Early modern Protestant poetry highlights the subject’s reception of God’s free gift of grace as a political and theological problem. Against laws that divide, enumerate, and name, and against the sacramental tradition of Roman Catholicism, the fit readers of Milton’s texts work within defined limits to produce a space in which right reception (that is, free reception) can take place. Badiou’s analysis of St Paul’s universal subject locates a similar logic. In his reading of Romans 6:14 (“for you are not under law, but under grace”), Badiou understands a restructuring of the subject according to a logic of becoming: “For the ‘not being under the law’ negatively indicates the path of the flesh as suspension of the subject’s destiny, while ‘being under grace’ indicates the path of the spirit as fidelity to the event.” Here a potential dissolution of various identities is indicated first by a negative declaration; the “but,” on the other hand, “indicates the task, the faithful labor in which the subjects of the process opened up by the event (whose name is ‘grace’) are the coworkers.” As Terry Eagleton has recently suggested, Badiou’s work “grasp[s] the vital point that faith articulates a loving commitment before it counts as a description of the way things are.” Perhaps, then, Milton’s late poems can, in fact, be understood as signaling a turn to faith. We should, however, be careful not to dismiss such faith as a departure from politics. If, following Badiou, England’s Reformation can be considered a truth event for Milton, then the fit reader is one who remains open and loyal to its unseen potential. It is in this sense that the young poet’s stirring advice to his compatriots in Areopagitica, can again be imagined echoing throughout the spiritual darkness that, for Milton and other Dissenting readers, characterized the Restoration:
The light which we have gained, was given us, not to be ever staring on, but by it to discover onward things more remote from our knowledge. It is not the unfrocking of a priest, the unmitering of a bishop, and the removing of him from off the Presbyterian shoulders that will make us a happy nation. No, if other things as great in the church and in the rule of life both economical and political be not looked into and reformed, we have looked so long upon the blaze that Zwinglius and Calvin hath beaconed up to us that we are stark blind.

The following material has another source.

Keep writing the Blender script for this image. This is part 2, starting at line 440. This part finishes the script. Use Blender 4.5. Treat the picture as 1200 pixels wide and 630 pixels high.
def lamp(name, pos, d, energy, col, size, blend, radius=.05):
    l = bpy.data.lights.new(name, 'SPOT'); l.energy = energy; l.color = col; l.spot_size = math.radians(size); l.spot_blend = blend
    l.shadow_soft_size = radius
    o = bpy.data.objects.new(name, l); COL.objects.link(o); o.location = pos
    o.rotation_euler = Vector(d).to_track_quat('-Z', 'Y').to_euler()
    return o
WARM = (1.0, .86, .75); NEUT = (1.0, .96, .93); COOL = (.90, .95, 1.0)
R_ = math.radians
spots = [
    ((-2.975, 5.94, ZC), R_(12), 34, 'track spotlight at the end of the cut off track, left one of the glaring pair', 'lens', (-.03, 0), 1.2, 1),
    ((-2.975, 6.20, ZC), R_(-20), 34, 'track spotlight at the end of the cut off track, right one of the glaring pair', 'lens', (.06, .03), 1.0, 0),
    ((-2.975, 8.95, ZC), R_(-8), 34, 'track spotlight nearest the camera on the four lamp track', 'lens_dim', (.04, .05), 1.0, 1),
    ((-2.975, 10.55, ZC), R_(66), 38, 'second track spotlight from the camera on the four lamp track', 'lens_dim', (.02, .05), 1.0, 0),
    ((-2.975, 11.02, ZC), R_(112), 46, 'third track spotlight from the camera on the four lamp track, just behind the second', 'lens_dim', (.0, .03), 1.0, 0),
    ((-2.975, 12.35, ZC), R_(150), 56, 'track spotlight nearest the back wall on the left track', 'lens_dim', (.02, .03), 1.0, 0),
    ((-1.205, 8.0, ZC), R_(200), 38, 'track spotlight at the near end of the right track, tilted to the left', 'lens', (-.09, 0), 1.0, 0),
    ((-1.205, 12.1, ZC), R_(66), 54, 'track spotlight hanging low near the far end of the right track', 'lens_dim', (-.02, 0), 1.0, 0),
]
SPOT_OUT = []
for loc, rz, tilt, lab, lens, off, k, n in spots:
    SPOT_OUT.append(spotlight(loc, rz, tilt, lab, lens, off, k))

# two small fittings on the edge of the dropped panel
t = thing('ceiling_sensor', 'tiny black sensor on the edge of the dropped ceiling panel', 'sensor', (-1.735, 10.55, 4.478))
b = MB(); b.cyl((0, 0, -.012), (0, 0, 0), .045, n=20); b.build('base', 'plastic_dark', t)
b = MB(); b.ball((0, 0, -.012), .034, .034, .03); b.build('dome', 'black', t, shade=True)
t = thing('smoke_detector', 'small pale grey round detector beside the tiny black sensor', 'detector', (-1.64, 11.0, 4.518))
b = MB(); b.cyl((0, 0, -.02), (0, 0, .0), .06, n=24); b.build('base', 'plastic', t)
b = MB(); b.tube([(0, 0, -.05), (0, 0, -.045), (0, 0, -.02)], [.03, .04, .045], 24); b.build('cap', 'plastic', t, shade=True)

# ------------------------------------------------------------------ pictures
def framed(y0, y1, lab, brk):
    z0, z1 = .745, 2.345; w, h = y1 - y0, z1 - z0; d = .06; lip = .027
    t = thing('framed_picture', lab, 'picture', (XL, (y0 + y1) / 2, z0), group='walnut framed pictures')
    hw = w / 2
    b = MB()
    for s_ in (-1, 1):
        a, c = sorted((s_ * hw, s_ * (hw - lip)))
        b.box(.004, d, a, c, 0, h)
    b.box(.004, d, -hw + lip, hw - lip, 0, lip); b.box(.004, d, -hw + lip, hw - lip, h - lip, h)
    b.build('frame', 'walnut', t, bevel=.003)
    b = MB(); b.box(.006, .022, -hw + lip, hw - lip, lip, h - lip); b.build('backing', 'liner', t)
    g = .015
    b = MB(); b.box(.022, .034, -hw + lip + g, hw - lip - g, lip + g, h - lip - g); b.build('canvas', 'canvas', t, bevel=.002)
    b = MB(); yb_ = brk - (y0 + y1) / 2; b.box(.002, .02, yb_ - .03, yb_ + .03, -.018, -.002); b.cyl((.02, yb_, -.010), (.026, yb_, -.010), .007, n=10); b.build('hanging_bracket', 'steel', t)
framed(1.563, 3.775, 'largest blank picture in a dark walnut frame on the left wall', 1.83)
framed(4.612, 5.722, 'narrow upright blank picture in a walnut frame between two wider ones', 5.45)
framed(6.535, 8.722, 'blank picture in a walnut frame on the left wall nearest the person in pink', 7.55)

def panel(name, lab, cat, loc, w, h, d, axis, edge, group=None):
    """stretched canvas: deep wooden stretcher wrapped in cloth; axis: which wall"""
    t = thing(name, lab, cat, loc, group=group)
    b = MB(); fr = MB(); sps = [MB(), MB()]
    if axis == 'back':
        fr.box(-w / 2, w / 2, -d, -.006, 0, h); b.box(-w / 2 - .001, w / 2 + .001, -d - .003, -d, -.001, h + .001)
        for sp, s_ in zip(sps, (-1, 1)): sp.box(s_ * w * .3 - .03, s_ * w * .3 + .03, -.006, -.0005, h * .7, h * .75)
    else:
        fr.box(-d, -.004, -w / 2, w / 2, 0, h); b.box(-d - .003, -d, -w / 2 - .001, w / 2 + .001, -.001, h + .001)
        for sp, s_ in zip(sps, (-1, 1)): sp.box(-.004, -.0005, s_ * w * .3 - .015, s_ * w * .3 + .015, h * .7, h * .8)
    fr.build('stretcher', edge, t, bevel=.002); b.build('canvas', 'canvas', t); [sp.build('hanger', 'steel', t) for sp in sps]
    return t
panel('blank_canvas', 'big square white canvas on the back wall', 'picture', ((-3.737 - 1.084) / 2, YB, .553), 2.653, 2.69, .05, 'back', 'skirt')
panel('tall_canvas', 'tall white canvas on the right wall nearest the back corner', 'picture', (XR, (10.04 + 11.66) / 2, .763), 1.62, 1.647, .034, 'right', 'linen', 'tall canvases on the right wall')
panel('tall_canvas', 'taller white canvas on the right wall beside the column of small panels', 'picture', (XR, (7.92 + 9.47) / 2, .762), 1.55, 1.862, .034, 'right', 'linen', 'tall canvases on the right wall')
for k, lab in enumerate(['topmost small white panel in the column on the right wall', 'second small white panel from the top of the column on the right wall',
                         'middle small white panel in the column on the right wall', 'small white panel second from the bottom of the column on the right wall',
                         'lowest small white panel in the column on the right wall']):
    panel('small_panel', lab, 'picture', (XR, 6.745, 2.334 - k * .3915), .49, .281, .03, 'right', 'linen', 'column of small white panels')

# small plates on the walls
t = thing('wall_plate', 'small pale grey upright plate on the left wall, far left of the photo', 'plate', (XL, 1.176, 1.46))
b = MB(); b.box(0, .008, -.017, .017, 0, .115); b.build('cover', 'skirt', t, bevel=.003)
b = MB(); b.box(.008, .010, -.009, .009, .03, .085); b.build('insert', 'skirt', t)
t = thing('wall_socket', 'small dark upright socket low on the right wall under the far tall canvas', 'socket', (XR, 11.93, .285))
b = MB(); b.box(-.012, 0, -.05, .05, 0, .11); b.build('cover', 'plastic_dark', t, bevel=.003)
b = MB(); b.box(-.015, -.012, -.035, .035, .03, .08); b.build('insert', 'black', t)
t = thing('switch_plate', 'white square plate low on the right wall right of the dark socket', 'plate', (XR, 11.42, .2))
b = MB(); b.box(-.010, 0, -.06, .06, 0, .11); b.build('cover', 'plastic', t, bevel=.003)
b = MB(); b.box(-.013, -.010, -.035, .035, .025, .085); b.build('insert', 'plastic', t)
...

[1] The argument for reading as constitutive of ethical activity remains prominent, despite the fact that contemporary readers have, for the most part, continued to treat books as objects for private consumption. The phrase “alien subjectivites” comes from Feisal G. Mohamed’s recent book, Milton and the Post-Secular Moment: Ethics, Politics, Terrorism (Stanford: Stanford University Press, 2011). In his second chapter, Mohamed treats the ethics of reading in Areopagitica as the product of rhetorical excess, “a cover for its ideology of hegemony of an emerging reforming class.” Against this, he follows Gayatri Spivak, who grounds the possibility of an ethics in unrecognized Other, and suggests that “Reading is not only an ethical activity, it is the ground of ethical activity in its initiation of the call by which positive political change can occur, because it is only through the kind of reading sometimes fostered in the humanities that we are invited to imagine alien subjectivities.” As much as reading might be an ethical activity, it is also an ideological procedure carried out on an ideological object. Although I find Mohamed’s attempt to “desecularize” Milton compelling, this appeal to an ethics of openness that is grounded on the practice of reading, often takes the neutrality of reading for granted. Any discussion of Milton’s ethics of reading must also contend with Of True Religion, where such ethics confront their limits. With Milton, in other words, we have seen that reading is not a posture of postmodern pluralism, but a formal practice that is conditioned by its opposition to other types of cultural consumption.